That's news to me. Are you sure that's correct? I always understood the law to be that interstate sales require an FFL in the state of the BUYER, not the seller. Whenever I sell a gun to someone out of state, I don't use an FFL on my end, but I insist on shipping only to an FFL on the buyer's end. The FFL on the buyer's end puts it on his book and transfers it to the buyer.
That is true, when you are
shipping the firearm. We were talking about driving into another state and buying FTF there. Examples:
Joe drives from Ohio into Pennsylvania to buy a rifle from Dale. A Pennsylvania FFL must be used so that Joe can legally take posession of the rifle and bring it back home. Or Dale can drive to Ohio and use an Ohio FFL to transfer the rifle to Joe.
Otherwise, Dale could have the rifle shipped to an FFL of Joe's choosing in Ohio.

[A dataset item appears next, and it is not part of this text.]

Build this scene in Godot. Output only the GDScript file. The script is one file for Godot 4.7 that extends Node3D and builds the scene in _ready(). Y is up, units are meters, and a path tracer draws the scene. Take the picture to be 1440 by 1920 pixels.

The firearm must be legal to own in the buyer's state.
On handguns:
An FFL MUST be used, and it must be in the buyer's home state. the seller cannot drive to the buyer's home state.
If the firearm is part of a will or estate (bequeathed, inherited etc...) it can be transferred without an FLL.
Federal law supercedes state laws on interstate commerce and there are no contiguous state clauses covered under federal law, they have all been done away with under federal law. <--that bit came from a post in another forum (think it was XDTalk), but it summed things up nicely.